Likewise the text of The Incendium Amoris of Richard Rolle of Hampole (Manchester, at the University Press, 1915; xxi, 284 pp.) has been edited and published by Margaret Deanesly in the same series. This fourteenth-century hermit and poet should be of interest to all students of medieval mysticism, and his Latin works have not been published before. The work of the editor has apparently been done with scrupulous care and the apparatus is helpful for a further study of the mystical trend to which Rolle contributed.

In the last few years a great change has come over the character of history text-books. The social and descriptive history has largely replaced the old, annalistic manual. The change has been especially notable lately in English history where the dynastic outlines held their own longer than our presidential divisions.
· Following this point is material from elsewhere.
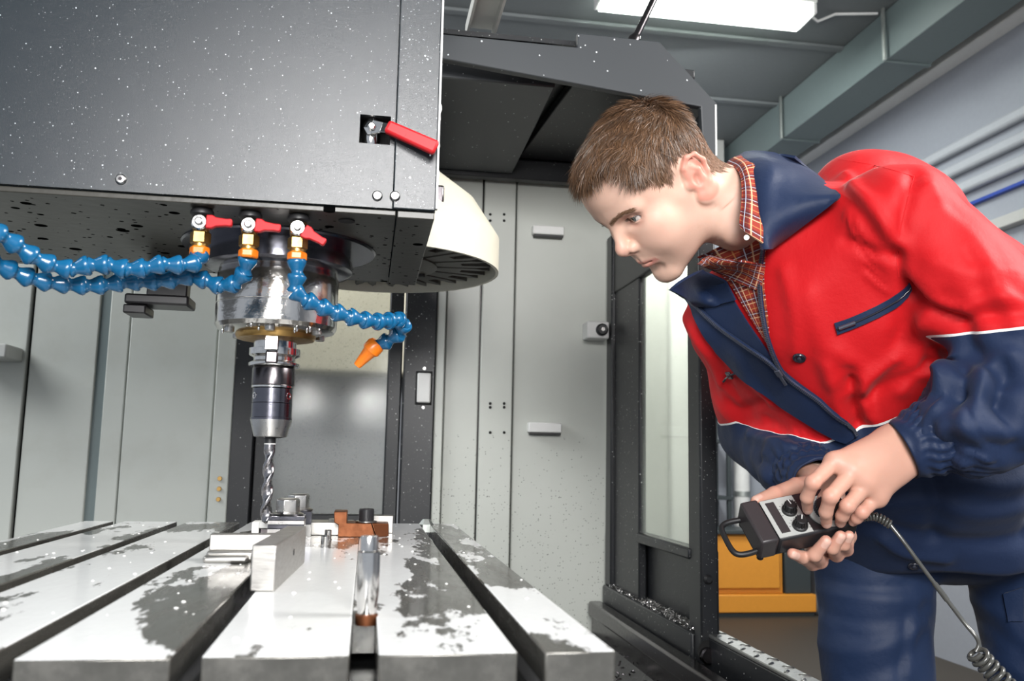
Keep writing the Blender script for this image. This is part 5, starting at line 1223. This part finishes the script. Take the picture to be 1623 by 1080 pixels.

But few better books for schools can be found, so far as interesting and picturesque narrative goes, than Dr. F. W. Tickner's Social and Industrial History of England (London, Longmans, Green and Company, 1915; xii, 721 pp.), which covers practically all phases of the nation's life except the purely political. Unfortunately, for American high-school use it contains some details which lie quite beyond the sphere of secondary school culture-as for instance in the matter of Elizabethan literature-but a discriminating teacher will find it very useful; and for junior college classes it should be a welcome handbook.

The handy little volume by Mr. George M. Priest of Princeton University entitled Germany Since 1870 (New York, Ginn and Company, 1915; xvi, 199 pp.) is well arranged and clearly written, and while obviously intended for the class-room should be of service to the general reader as well.